The court then concluded that counsel for the personal representative could have and should have notified FCS in his letter of October 8, 1990, that the estate had been opened. The court determined that equity demanded an extension of the statute of limitations to allow FCS to file its claim against the estate. Record at 32. The court’s specific findings of fact provide considerable support for these conclusions and the court’s judgment.

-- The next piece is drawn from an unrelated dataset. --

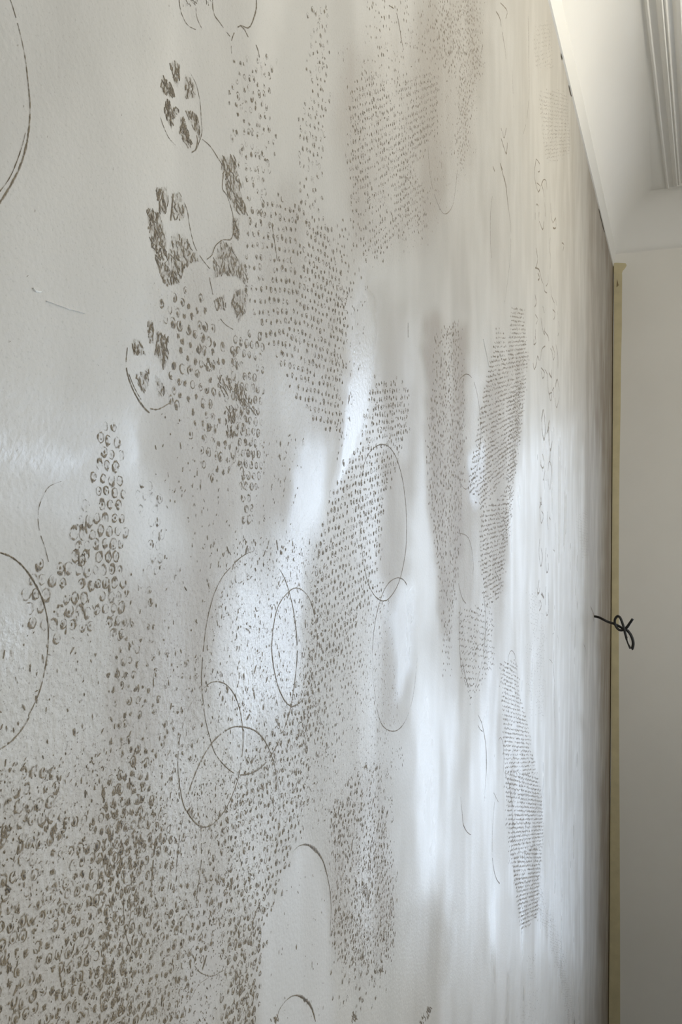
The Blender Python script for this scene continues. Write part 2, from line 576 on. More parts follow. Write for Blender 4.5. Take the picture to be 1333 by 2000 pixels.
# fillet only along the printed wall
b = MB()
pr = [(0.0, Z_TOP), (0.0035, Z_TOP + 0.001), (0.0105, Z_CREASE + 0.012), (0.0105, Z_CREASE + 0.018), (0.0, Z_CREASE + 0.018)]
vs = [(d, y, z) for y in (Y_BACK, Y_END) for d, z in pr]
b.add(vs, [(j, j + 5, (j + 1) % 5 + 5, (j + 1) % 5) for j in range(5)] + [(0, 1, 2, 3, 4), (9, 8, 7, 6, 5)])
o = structure(b.build('trim_1', M_WHITE)); o['label'] = 'narrow white fillet strip along the top of the printed wall'
CR = 0.135
cov = [(0.008, Z_CREASE), (0.008, Z_CREASE + 0.004)]
for k in range(0, 21):
    t = math.radians(40) + k / 20 * math.radians(50)
    u = (math.cos(math.radians(40)) - math.cos(t)) / math.cos(math.radians(40))
    w = (math.sin(t) - math.sin(math.radians(40))) / (1 - math.sin(math.radians(40)))
    cov.append((0.012 + CR * u, Z_CREASE + 0.008 + (Z_CEIL - Z_CREASE - 0.0085) * w))
ring2 = [lambda d: (d - 0.008, Y_END - d + 0.010), lambda d: (ROOM_W - d, Y_END - d + 0.010),
         lambda d: (ROOM_W - d, Y_BACK + d), lambda d: (d - 0.008, Y_BACK + d)]
o = sweep('trim_2', cov, ring2, M_WHITE, True); o['label'] = 'smooth white plaster cove between walls and ceiling'
# picture-frame moulding on the ceiling (it runs slightly out of square)
zc = Z_CEIL
mprof = [(-0.034, zc + 0.001), (-0.034, zc - 0.004), (-0.029, zc - 0.005), (-0.026, zc - 0.0015), (-0.012, zc - 0.0015),
         (-0.009, zc - 0.006), (-0.004, zc - 0.010), (0.000, zc - 0.011), (0.003, zc - 0.007), (0.005, zc - 0.007),
         (0.008, zc - 0.010), (0.011, zc - 0.006), (0.020, zc - 0.004), (0.028, zc - 0.012), (0.036, zc - 0.013),
         (0.042, zc - 0.006), (0.05, zc - 0.004), (0.05, zc + 0.001)]
skew = [lambda d: (0.219 + d, 3.06 - d), lambda d: (ROOM_W - 0.22 - d, 3.06 - d),
        lambda d: (ROOM_W - 0.22 - d, Y_BACK + 0.22 + d), lambda d: (0.04 + d, Y_BACK + 0.22 + d)]
o = sweep('trim_3', mprof, skew, M_WHITE); o['label'] = 'stepped white plaster moulding framing the ceiling'

# dark flaking cracks along the joint of wall and fillet
for pts in ([(1111, 176), (1113, 182), (1116, 190)], [(1096, 118), (1098, 124)], [(1170, 408), (1174, 420), (1178, 436), (1181, 446)]):
    P = hit(np.array([q[0] for q in pts]), np.array([q[1] for q in pts]))
    P[:, 2] = np.minimum(P[:, 2], Z_TOP - 0.002)
    vs, fs = [], []
    for i, q in enumerate(P):
        w = 0.0035 if 0 < i < len(P) - 1 or len(P) == 2 else 0.001
        vs += [(0.0004, q[1], Z_TOP - 0.0035 - w), (0.0016, q[1], Z_TOP - 0.003), (0.0004, q[1], Z_TOP - 0.002 + w * 0.4)]
    for i in range(len(P) - 1):
        for j in range(2):
            fs.append((i * 3 + j, i * 3 + 3 + j, i * 3 + 4 + j, i * 3 + 1 + j))
    link('flaking_crack', vs, fs, M_CRACK, wall)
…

The estate failed to give FCS notice of administration of the estate as mandated by IC 29-1-7-7. It totally failed to mention that administration had been commenced in correspondence with FCS despite its earlier assertion that the estate was debt ridden and formal administration was doubtful. Additionally, when FCS did learn of the administration, it promptly filed its claim. The court committed no clear error in determining that the statute of limitations should be extended.3

Judgment is AFFIRMED.

FRIEDLANDER, J. concurs. STATON, J. dissents and files separate opinion.

. I.C. § 29-l-7-7(e) provides that “a claim subject to this subsection may not be filed more than one (1) year after the death of the decedent."

. FCS conceded that it was not prevented from commencing its action by the personal representative of the estate.

. Judge Staton’s dissent takes the position, as it did in the original appeal, that the statute remains a purely nonclaim statute. The majority there determined otherwise. 624 N.E.2d at 494. Thus, while we believe Farm Credit Services v. Estate of Decker (1993), Ind.App., 624 N.E.2d 491 was correctly decided, in any event it determined the law of the case for the present appeal.